Ce qui est particulier dans le cas de Byron, c’est que ses douze buts inscrits cette saison le furent depuis le bas de l’enclave, soit la zone la plus payante dans la LNH, comme 47,2% des filets ont cet emplacement pour origine. L’enclave semble être véritablement devenue le nouveau bureau de Paul Byron, ce qui est la clé de ses plus récents succès. Paul Byron tire à profusion depuis l’enclave et avec une précision chirurgicale.

La provenance des tirs décochés par Paul Byron cette saison

La provenance des tirs décochés par Paul Byron cette saison

Paul Byron affectionne tellement la zone qu’est l’enclave, que 72,2 % de ses tentatives de tir proviennent de cet endroit, ce qui est bon pour le quatrième rang de la LNH. De même, 73,1 % de ses tentatives de tir ayant pour origine l’enclave touchent la cible, Paul Byron se classant premier chez les avants du Tricolore à ce chapitre.

Comme vous pouvez le constater, Byron tire surtout depuis le bas de l’enclave, soit à 1.1 reprise pour chaque tranche de 20 minutes jouées à forces égales, seul Andrew Shaw exécute cette action plus souvent chez le CH. Les joueurs veulent décocher leurs tirs depuis cette zone payante et le succès de Byron réside justement dans le fait qu’il parvienne à tirer aussi fréquemment depuis le bas de l’enclave, comme la provenance de ses buts peut en témoigner. C’est d’ailleurs la raison expliquant que le petit ailier gauche marque sur 18,3 % de ses tentatives de tir, se classant premier chez la Sainte-Flanelle à ce chapitre, Torrey Mitchell venant au deuxième rang avec un taux de conversion de 9,9 %.

Comment Byron réussit-il à tirer si régulièrement depuis le bas de l’enclave? Après tout, si c’était chose simple, tous les joueurs de la LNH feraient de même.

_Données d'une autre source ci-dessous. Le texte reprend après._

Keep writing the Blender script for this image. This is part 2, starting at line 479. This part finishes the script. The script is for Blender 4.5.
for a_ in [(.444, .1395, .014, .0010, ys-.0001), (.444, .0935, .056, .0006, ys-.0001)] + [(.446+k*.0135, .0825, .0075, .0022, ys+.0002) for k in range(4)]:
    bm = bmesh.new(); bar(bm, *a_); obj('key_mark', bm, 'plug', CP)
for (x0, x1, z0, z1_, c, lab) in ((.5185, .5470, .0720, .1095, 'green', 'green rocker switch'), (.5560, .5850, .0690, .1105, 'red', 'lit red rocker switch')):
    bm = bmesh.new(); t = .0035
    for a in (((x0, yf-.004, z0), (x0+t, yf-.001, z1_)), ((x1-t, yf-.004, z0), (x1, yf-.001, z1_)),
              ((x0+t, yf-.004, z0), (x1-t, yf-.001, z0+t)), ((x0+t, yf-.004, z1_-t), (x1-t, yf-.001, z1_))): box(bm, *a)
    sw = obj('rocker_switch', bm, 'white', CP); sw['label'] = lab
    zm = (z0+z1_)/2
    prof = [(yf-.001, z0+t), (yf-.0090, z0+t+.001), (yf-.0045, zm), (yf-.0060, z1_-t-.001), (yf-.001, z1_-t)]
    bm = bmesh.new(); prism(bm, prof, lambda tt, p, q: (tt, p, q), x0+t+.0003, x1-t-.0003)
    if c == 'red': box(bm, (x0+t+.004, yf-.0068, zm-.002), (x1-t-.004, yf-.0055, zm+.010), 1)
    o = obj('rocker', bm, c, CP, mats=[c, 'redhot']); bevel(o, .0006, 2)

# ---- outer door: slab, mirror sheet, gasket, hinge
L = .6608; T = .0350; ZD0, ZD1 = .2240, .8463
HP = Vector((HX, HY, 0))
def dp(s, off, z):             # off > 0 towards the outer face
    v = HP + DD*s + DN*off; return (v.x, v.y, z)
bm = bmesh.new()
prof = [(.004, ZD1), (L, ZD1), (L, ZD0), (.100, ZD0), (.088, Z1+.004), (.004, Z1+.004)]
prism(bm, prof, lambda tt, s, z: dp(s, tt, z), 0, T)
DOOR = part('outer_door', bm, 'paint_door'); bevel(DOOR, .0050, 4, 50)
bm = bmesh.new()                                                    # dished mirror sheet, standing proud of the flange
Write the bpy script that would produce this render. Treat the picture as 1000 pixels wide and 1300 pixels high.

Paul Byron ne reçoit pas plus de passes dans l’enclave et ne récupère pas plus de rondelles en zone offensive que la moyenne. Les séquences de jeu révèlent plutôt que ces tirs provenant du bâton de Byron surviennent à la suite d’un retour de lancer ou d’un surnombre.

Byron parvient à récupérer ces retours, comme il est bien positionné devant le filet, étant prêt à payer le prix pour occuper cet espace, et qu’il est suffisamment rapide pour battre le défenseur au moment de saisir le disque. De même, il semble anticiper la direction prochaine du retour, ce qui lui donne une longueur d’avance sur son couvreur. L’amalgame de sa rapidité et de son sens du hockey se veut l’explication dans ce cas.

En ce qui concerne les surnombres, Paul Byron est le joueur du Canadien réalisant le plus de jeux défensifs (passes bloquées, harponnages ou mises en échec) en zone offensive et neutre proportionnellement à son temps d’utilisation. Il anticipe le jeu et il met énormément de pression sur ses adversaires en raison de sa vitesse, les forçant alors à commettre des erreurs. Par la suite, il parvient à récupérer la rondelle et à foncer vers le filet, ce qui se conclut souvent par une chance de marquer. Encore une fois, c’est la synergie de sa vitesse et de son intelligence qui est la clé.

Dans la LNH actuelle, les joueurs plus petits et moins talentueux doivent trouver un moyen palliatif pour faire leur place. Pour Paul Byron, c’est en combinant anticipation et rapidité qu’il se démarque, ce qui lui permet de générer grand nombre de chances de marquer, chances qu’il parvient maintes fois à concrétiser.

Aujourd’hui, Marc Bergevin passe pour un génie pour avoir réclamé Byron au ballottage, alors que le principal intéressé, celui envers qui les préjugés étaient défavorables, nous électrise cette saison. La beauté du sport, c’est qu’il nous permet de rêver. Le temps d’une partie de hockey, on laisse de côté tous nos soucis, avant que le quotidien ne nous rattrape. Souhaitons que l’histoire de Byron lui permette de devenir une inspiration pour quelques jeunes hockeyeurs jugés trop frêles et les poussera à redoubler d’ardeur, un peu comme le fut Martin St-Louis par le passé. Paul Byron démontre présentement que même si tout joue en notre défaveur, ce n’est pas un empêchement en soi à ce que le vilain petit canard devienne à son tour un cygne majestueux.